───── Excerpted data

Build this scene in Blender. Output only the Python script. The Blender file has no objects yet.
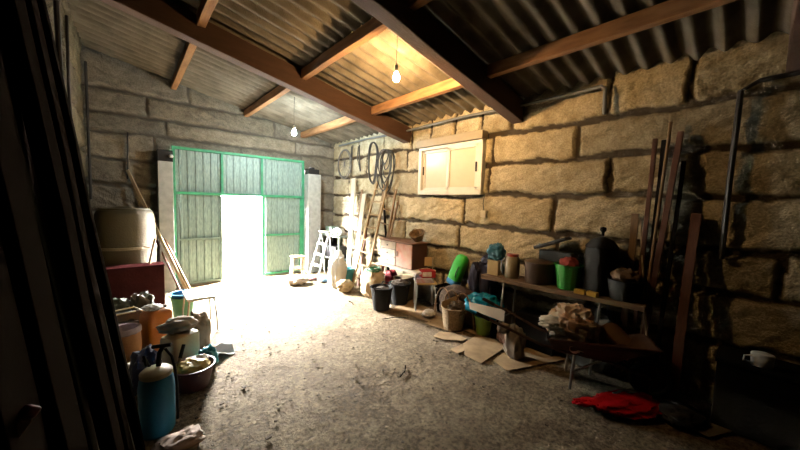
import bpy, bmesh, math, random
import numpy as np
from mathutils import Vector, Matrix, noise as mnoise

random.seed(11)
PI = math.pi
scene = bpy.context.scene
COL = scene.collection

# ------------------------------------------------------------------ camera
FPX = 310.0
def _c(px, py): return Vector((px - 400.0, 225.0 - py, -FPX))
_vY = _c(128, 194).normalized()
_vX = _c(748, 213)
_vX = (_vX - _vX.dot(_vY) * _vY).normalized()
_vZ = _vX.cross(_vY)
CAM_H = 1.7
cam = bpy.data.cameras.new('camera')
cam.sensor_fit = 'HORIZONTAL'; cam.sensor_width = 36.0
cam.lens = 36.0 * FPX / 800.0
cam.clip_start = 0.05
camo = bpy.data.objects.new('camera', cam); COL.objects.link(camo)
camo.matrix_world = Matrix(((*_vX, 0), (*_vY, 0), (*_vZ, CAM_H), (0, 0, 0, 1)))
scene.camera = camo

# ------------------------------------------------------------------ view / world
scene.view_settings.view_transform = 'Standard'
scene.view_settings.look = 'None'
scene.view_settings.gamma = 1.0
scene.view_settings.exposure = 0.0
scene.cycles.max_bounces = 8
scene.cycles.diffuse_bounces = 1
scene.cycles.volume_bounces = 0
scene.cycles.sample_clamp_indirect = 6.0
scene.cycles.use_denoising = True
scene.cycles.caustics_reflective = False
scene.cycles.caustics_refractive = False

SKY_STRENGTH = 3000.0
WARM_L, COOL_L = 8800.0, 3600.0
HAZE = 0.0
w = bpy.data.worlds.new('world'); scene.world = w; w.use_nodes = True
wn = w.node_tree.nodes; wl = w.node_tree.links
bg = wn['Background']
bg.inputs['Color'].default_value = (1.0, 0.98, 0.93, 1)
# overcast sky: zenith three times as bright as the horizon
tcw = wn.new('ShaderNodeTexCoord'); sep = wn.new('ShaderNodeSeparateXYZ'); wl.new(tcw.outputs['Generated'], sep.inputs[0])
mrs = wn.new('ShaderNodeMapRange'); wl.new(sep.outputs['Z'], mrs.inputs['Value'])
mrs.inputs['From Min'].default_value = 0.0; mrs.inputs['From Max'].default_value = 1.0
mrs.inputs['To Min'].default_value = SKY_STRENGTH / 3; mrs.inputs['To Max'].default_value = SKY_STRENGTH
wl.new(mrs.outputs['Result'], bg.inputs['Strength'])

XL, XR, YB, YF = -0.5, 3.9, 7.0, -2.6
def roof_z(x): return 3.07 + 0.197 * (XR - x)
OX0, OX1, OZ1 = 1.40, 2.15, 1.73          # open leaf in the gate
GX0, GX1, GZ1 = 0.63, 3.06, 2.56          # whole gate

pl = bpy.data.lights.new('doorway_daylight', 'AREA'); pl.shape = 'RECTANGLE'
pl.size = OX1 - OX0; pl.size_y = OZ1; pl.energy = 1.0
plo = bpy.data.objects.new('doorway_daylight', pl); COL.objects.link(plo)
plo.location = ((OX0 + OX1) / 2, YB + 0.12, OZ1 / 2); plo.rotation_euler = (-PI / 2, 0, 0)
pl.cycles.is_portal = True

# ------------------------------------------------------------------ materials
_mats = {}
def mat(name, col, rough=0.7, metal=0.0, var=0.25, scale=8.0, bump=0.15, bscale=40.0, trans=0.0, alpha=1.0,
        col2=None, wave=None, emit=0.0, coat=0.0, spec=0.4):
    if name in _mats: return _mats[name]
    m = bpy.data.materials.new(name); m.use_nodes = True; _mats[name] = m
    nt = m.node_tree; N = nt.nodes; L = nt.links
    b = N['Principled BSDF']
    b.inputs['Roughness'].default_value = rough
    b.inputs['Metallic'].default_value = metal
    b.inputs['Specular IOR Level'].default_value = spec
    if coat: b.inputs['Coat Weight'].default_value = coat
    if trans: b.inputs['Transmission Weight'].default_value = trans
    if alpha < 1: b.inputs['Alpha'].default_value = alpha
    tc = N.new('ShaderNodeTexCoord')
    if col2 is None: col2 = tuple(c * (1 - var) for c in col)
    if wave:
        t = N.new('ShaderNodeTexNoise'); mp = N.new('ShaderNodeMapping')
        mp.inputs['Scale'].default_value = wave
        L.new(tc.outputs['Object'], mp.inputs['Vector']); L.new(mp.outputs['Vector'], t.inputs['Vector'])
        t.inputs['Scale'].default_value = scale
    else:
        t = N.new('ShaderNodeTexNoise'); t.inputs['Scale'].default_value = scale
        L.new(tc.outputs['Object'], t.inputs['Vector'])
    t.inputs['Detail'].default_value = 6.0
    r = N.new('ShaderNodeValToRGB')
    r.color_ramp.elements[0].position = 0.32; r.color_ramp.elements[1].position = 0.68
    r.color_ramp.elements[0].color = (*col2, 1); r.color_ramp.elements[1].color = (*col, 1)
    L.new(t.outputs['Fac'], r.inputs['Fac']); L.new(r.outputs['Color'], b.inputs['Base Color'])
    if emit:
        b.inputs['Emission Color'].default_value = (*col, 1); b.inputs['Emission Strength'].default_value = emit
    if bump:
        t2 = N.new('ShaderNodeTexNoise'); t2.inputs['Scale'].default_value = bscale; t2.inputs['Detail'].default_value = 4
        bp = N.new('ShaderNodeBump'); bp.inputs['Strength'].default_value = bump; bp.inputs['Distance'].default_value = 0.02
        L.new(tc.outputs['Object'] if not wave else mp.outputs['Vector'], t2.inputs['Vector'])
        L.new(t2.outputs['Fac'], bp.inputs['Height']); L.new(bp.outputs['Normal'], b.inputs['Normal'])
    return m

def emat(name, col, strength):
    m = bpy.data.materials.new(name); m.use_nodes = True
    N = m.node_tree.nodes; L = m.node_tree.links
    N.remove(N['Principled BSDF'])
    e = N.new('ShaderNodeEmission'); e.inputs['Color'].default_value = (*col, 1); e.inputs['Strength'].default_value = strength
    L.new(e.outputs[0], N['Material Output'].inputs['Surface'])
    return m

# ------------------------------------------------------------------ mesh builder
def rotm(rx=0, ry=0, rz=0):
    return Matrix.Rotation(rz, 4, 'Z') @ Matrix.Rotation(ry, 4, 'Y') @ Matrix.Rotation(rx, 4, 'X')
def frame_between(a, b):
    a = Vector(a); b = Vector(b); d = b - a; L = d.length; z = d / L
    up = Vector((0, 0, 1)) if abs(z.z) < 0.95 else Vector((0, 1, 0))
    x = up.cross(z).normalized(); y = z.cross(x)
    M = Matrix(((x.x, y.x, z.x, a.x), (x.y, y.y, z.y, a.y), (x.z, y.z, z.z, a.z), (0, 0, 0, 1)))
    return M, L
class MB:
    def __init__(s): s.v = []; s.f = []; s.sm = []
    def add(s, vs, fs, M=None, smooth=False):
        o = len(s.v)
        for v in vs:
            v = Vector(v); s.v.append(tuple(M @ v) if M is not None else tuple(v))
        for f in fs: s.f.append(tuple(i + o for i in f)); s.sm.append(smooth)
        return s
    def box(s, c, sz, rz=0, rx=0, ry=0, M=None):
        hx, hy, hz = sz[0] / 2, sz[1] / 2, sz[2] / 2
        vs = [(x, y, z) for x in (-hx, hx) for y in (-hy, hy) for z in (-hz, hz)]
        fs = [(0, 1, 3, 2), (4, 6, 7, 5), (0, 4, 5, 1), (2, 3, 7, 6), (0, 2, 6, 4), (1, 5, 7, 3)]
        T = Matrix.Translation(c) @ rotm(rx, ry, rz)
        return s.add(vs, fs, (M @ T) if M is not None else T)
    def bar(s, a, b, wx, wy, roll=0.0, n=1, warp=0.0, seed=0):
        M, L = frame_between(a, b)
        M = M @ Matrix.Rotation(roll, 4, 'Z')
        vs = []; fs = []
        rnd = random.Random(seed)
        for k in range(n + 1):
            t = k / n; dx = rnd.uniform(-warp, warp); dy = rnd.uniform(-warp, warp)
            for (x, y) in ((-1, -1), (1, -1), (1, 1), (-1, 1)):
                vs.append((x * wx / 2 + dx, y * wy / 2 + dy, t * L))
        for k in range(n):
            for j in range(4):
                a0 = 4 * k + j; b0 = 4 * k + (j + 1) % 4
                fs.append((a0, b0, b0 + 4, a0 + 4))
        fs.append((3, 2, 1, 0)); e = 4 * n; fs.append((e, e + 1, e + 2, e + 3))
        return s.add(vs, fs, M)
    def tube(s, pts, r, seg=8, closed=False, rs=None):
        P = [Vector(p) for p in pts]; n = len(P)
        vs = []; fs = []
        prev = None
        for i, p in enumerate(P):
            if closed: t = P[(i + 1) % n] - P[i - 1]
            else: t = P[min(i + 1, n - 1)] - P[max(i - 1, 0)]
            if t.length < 1e-9: t = Vector((0, 0, 1))
            t.normalize()
            if prev is None:
                u = t.cross(Vector((0, 0, 1)))
                if u.length < 0.05: u = t.cross(Vector((0, 1, 0)))
            else:
                u = prev - prev.dot(t) * t
            u.normalize(); prev = u; v = t.cross(u)
            rr = rs[i] if rs else r
            for k in range(seg):
                a = 2 * PI * k / seg
                vs.append(p + rr * (math.cos(a) * u + math.sin(a) * v))
        m = n if closed else n - 1
        for i in range(m):
            for k in range(seg):
                a0 = i * seg + k; a1 = i * seg + (k + 1) % seg
                j = (i + 1) % n
                fs.append((a0, a1, j * seg + (k + 1) % seg, j * seg + k))
        if not closed:
            fs.append(tuple(range(seg - 1, -1, -1))); fs.append(tuple((n - 1) * seg + k for k in range(seg)))
        return s.add(vs, fs, None, True)
    def lathe(s, prof, c=(0, 0, 0), seg=28, M=None, sx=1.0, sy=1.0, rib=None, smooth=True, cap0=True, cap1=True):
        vs = []; fs = []
        for (r, z) in prof:
            for k in range(seg):
                a = 2 * PI * k / seg
                q = r * (rib(k) if rib else 1)
                vs.append((q * math.cos(a) * sx, q * math.sin(a) * sy, z))
        for i in range(len(prof) - 1):
            for k in range(seg):
                fs.append((i * seg + k, i * seg + (k + 1) % seg, (i + 1) * seg + (k + 1) % seg, (i + 1) * seg + k))
        if cap0 and prof[0][0] > 0: fs.append(tuple(range(seg - 1, -1, -1)))
        if cap1 and prof[-1][0] > 0: fs.append(tuple((len(prof) - 1) * seg + k for k in range(seg)))
        T = Matrix.Translation(c)
        return s.add(vs, fs, (M @ T) if M is not None else T, smooth)
    def prism(s, poly, z0, z1, M=None):
        n = len(poly)
        vs = [(x, y, z0) for x, y in poly] + [(x, y, z1) for x, y in poly]
        fs = [tuple(range(n - 1, -1, -1)), tuple(range(n, 2 * n))]
        for i in range(n): j = (i + 1) % n; fs.append((i, j, n + j, n + i))
        return s.add(vs, fs, M)
    def blob(s, c, sz, seed=0, amp=0.25, freq=2.2, nu=36, nv=22, fold=0.0, flat=True, M=None, power=1.0, sharp=True):
        """crumpled soft body: a displaced ellipsoid standing on z = c.z"""
        vs = []; fs = []
        off = Vector((seed * 7.31, seed * 3.17, seed * 1.93))
        for i in range(nv + 1):
            th = PI * i / nv
            for k in range(nu):
                ph = 2 * PI * k / nu
                d = Vector((math.sin(th) * math.cos(ph), math.sin(th) * math.sin(ph), math.cos(th)))
                nz = mnoise.noise(d * freq + off)
                rg = 1.0 - 2 * abs(mnoise.noise(d * freq * 1.9 + off * 2.0))
                q = 1 + amp * nz + fold * rg * 0.5
                e = Vector((math.copysign(abs(d.x) ** power, d.x), math.copysign(abs(d.y) ** power, d.y), math.copysign(abs(d.z) ** power, d.z)))
                p = Vector((e.x * sz[0] / 2 * q, e.y * sz[1] / 2 * q, e.z * sz[2] / 2 * q + sz[2] / 2))
                if flat: p.z = max(p.z, 0.0)
                vs.append(p)
        for i in range(nv):
            for k in range(nu):
                fs.append((i * nu + k, (i + 1) * nu + k, (i + 1) * nu + (k + 1) % nu, i * nu + (k + 1) % nu))
        T = Matrix.Translation(c)
        return s.add(vs, fs, (M @ T) if M is not None else T, True)
    def sheet(s, fn, nu, nv, thick=0.003, smooth=True):
        """two-sided sheet from fn(u,v) with thickness"""
        P = [[Vector(fn(i / nu, j / nv)) for j in range(nv + 1)] for i in range(nu + 1)]
        vs = []; fs = []
        W = nv + 1
        def nrm(i, j):
            a = P[min(i + 1, nu)][j] - P[max(i - 1, 0)][j]; b = P[i][min(j + 1, nv)] - P[i][max(j - 1, 0)]
            n = a.cross(b)
            return n.normalized() if n.length > 1e-12 else Vector((0, 0, 1))
        for i in range(nu + 1):
            for j in range(W): vs.append(P[i][j])
        for i in range(nu + 1):
            for j in range(W): vs.append(P[i][j] - nrm(i, j) * thick)
        o = (nu + 1) * W
        for i in range(nu):
            for j in range(nv):
                a, b, c_, d = i * W + j, (i + 1) * W + j, (i + 1) * W + j + 1, i * W + j + 1
                fs.append((a, b, c_, d)); fs.append((o + d, o + c_, o + b, o + a))
        for i in range(nu):
            for j in (0, nv):
                a, b = i * W + j, (i + 1) * W + j
                fs.append((a, o + a, o + b, b) if j == 0 else (b, o + b, o + a, a))
        for j in range(nv):
            for i in (0, nu):
                a, b = i * W + j, i * W + j + 1
                fs.append((b, o + b, o + a, a) if i == 0 else (a, o + a, o + b, b))
        return s.add(vs, fs, None, smooth)
    def build(s, name, m, parent=None, loc=None, rz=0.0, bevel=0.0, auto=True):
        me = bpy.data.meshes.new(name)
        me.from_pydata(s.v, [], s.f)
        me.polygons.foreach_set('use_smooth', s.sm)
        me.materials.append(m); me.update()
        if any(s.sm) and auto:
            try: me.set_sharp_from_angle(angle=math.radians(42))
            except Exception: pass
        o = bpy.data.objects.new(name, me); COL.objects.link(o)
        if parent is not None: o.parent = parent
        if loc is not None: o.location = loc
        o.rotation_euler = (0, 0, rz)
        if bevel:
            bv = o.modifiers.new('bevel', 'BEVEL'); bv.width = bevel; bv.segments = 2; bv.limit_method = 'ANGLE'
        return o

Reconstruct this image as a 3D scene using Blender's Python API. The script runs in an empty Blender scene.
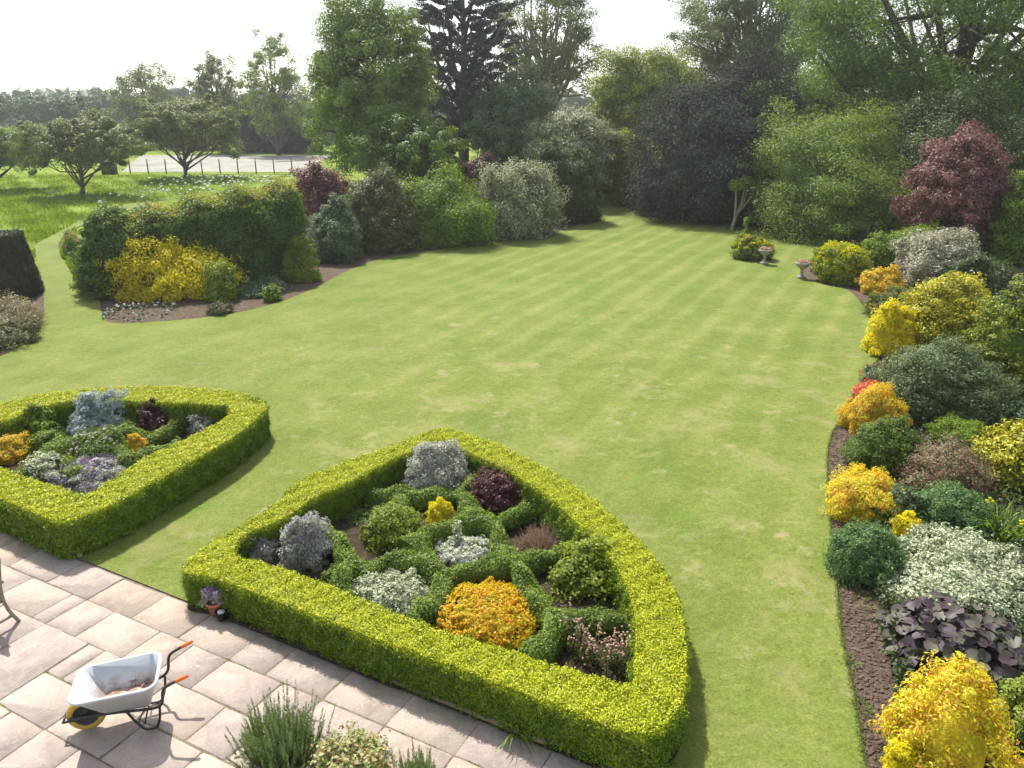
import bpy, math
import numpy as np
from mathutils import Vector

# ------------------------------------------------------------------ basics
sc = bpy.context.scene
col = sc.collection
rng = np.random.default_rng(7)
FOC, HOR, CH = 800.0, 98.0, 6.5           # focal length (px), horizon row, camera height (m)
PIT = math.atan((384 - HOR) / FOC)
CP, SP = math.cos(PIT), math.sin(PIT)

def ray(x, y):
    u = (x - 512) / FOC; v = (384 - y) / FOC
    return (u, CP + v * SP, -SP + v * CP)
def G(x, y, z=0.0):
    r = ray(x, y); t = (CH - z) / -r[2]
    return np.array([r[0] * t, r[1] * t, z])
def PY(x, y, Y):
    r = ray(x, y); t = Y / r[1]
    return np.array([r[0] * t, Y, CH + r[2] * t])
def project(P):
    P = np.asarray(P, float)
    d = P[:, 1] * CP - (P[:, 2] - CH) * SP
    up = P[:, 1] * SP + (P[:, 2] - CH) * CP
    return 512 + FOC * P[:, 0] / d, 384 - FOC * up / d, d
def depth_of(p):
    return p[1] * CP - (p[2] - CH) * SP
dirA = np.array([math.cos(math.radians(152.2)), math.sin(math.radians(152.2))])   # along the house wall
dirB = np.array([math.cos(math.radians(62.2)), math.sin(math.radians(62.2))])     # away from the house
def AB(a, b, z=0.0):
    p = dirA * a + dirB * b
    return np.array([p[0], p[1], z])
def unit(v):
    return v / np.maximum(np.linalg.norm(v, axis=-1, keepdims=True), 1e-9)
def smooth_line(pts, n=6, closed=False):
    pts = [np.asarray(p, float) for p in pts]; out = []
    N = len(pts); rngi = range(N) if closed else range(N - 1)
    for i in rngi:
        p0 = pts[(i - 1) % N] if closed or i > 0 else pts[0]
        p1 = pts[i]; p2 = pts[(i + 1) % N]
        p3 = pts[(i + 2) % N] if closed or i + 2 < N else pts[-1]
        for k in range(n):
            t = k / n
            out.append(.5 * ((2 * p1) + (-p0 + p2) * t + (2 * p0 - 5 * p1 + 4 * p2 - p3) * t * t + (-p0 + 3 * p1 - 3 * p2 + p3) * t ** 3))
    if not closed: out.append(pts[-1])
    return np.array(out)

# ------------------------------------------------------------------ mesh building
def mesh_from(name, parts, mat, smooth=False):
    vs, loops, tot, mats = [], [], [], []
    off = 0
    ml = mat if isinstance(mat, (list, tuple)) else [mat]
    for it in parts:
        V, F = it[0], it[1]; mi = it[2] if len(it) > 2 else 0
        V = np.asarray(V, np.float32).reshape(-1, 3)
        if isinstance(F, np.ndarray):
            vs.append(V); loops.append((F + off).ravel()); tot.append(np.full(len(F), F.shape[1])); mats.append(np.full(len(F), mi))
        else:
            vs.append(V)
            for f in F:
                loops.append(np.array(f) + off); tot.append(np.array([len(f)])); mats.append(np.array([mi]))
        off += len(V)
    V = np.concatenate(vs); L = np.concatenate(loops).astype(np.int32); T = np.concatenate(tot).astype(np.int32); M = np.concatenate(mats).astype(np.int32)
    me = bpy.data.meshes.new(name)
    me.vertices.add(len(V)); me.vertices.foreach_set('co', V.ravel())
    me.loops.add(len(L)); me.loops.foreach_set('vertex_index', L)
    me.polygons.add(len(T))
    st = np.zeros(len(T), np.int32); st[1:] = np.cumsum(T)[:-1]
    me.polygons.foreach_set('loop_start', st); me.polygons.foreach_set('loop_total', T)
    if len(ml) > 1: me.polygons.foreach_set('material_index', M)
    if smooth: me.polygons.foreach_set('use_smooth', np.ones(len(T), bool))
    for m in ml: me.materials.append(m)
    me.update(calc_edges=True)
    return me
def obj(name, parts, mat, parent=None, smooth=False):
    """parts hold world coordinates; they are moved to the parent's base"""
    o = bpy.data.objects.new(name, None) if parts is None else None
    if parent is not None:
        b = np.array(parent.location)
        parts = [(np.asarray(p[0]).reshape(-1, 3) - b,) + tuple(p[1:]) for p in parts]
    o = bpy.data.objects.new(name, mesh_from(name, parts, mat, smooth))
    col.objects.link(o)
    if parent is not None: o.parent = parent
    return o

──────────

_Written instruction_
Begin with the line that contains "Reconstruct this image", end with the line that contains "CP, SP = math.cos(PIT), math.sin(PIT)", and set down every line in that range exactly as it stands, minus the pictures.

_Finished answer_
Reconstruct this image as a 3D scene using Blender's Python API. The script runs in an empty Blender scene.
import bpy, math
import numpy as np
from mathutils import Vector

# ------------------------------------------------------------------ basics
sc = bpy.context.scene
col = sc.collection
rng = np.random.default_rng(7)
FOC, HOR, CH = 800.0, 98.0, 6.5           # focal length (px), horizon row, camera height (m)
PIT = math.atan((384 - HOR) / FOC)
CP, SP = math.cos(PIT), math.sin(PIT)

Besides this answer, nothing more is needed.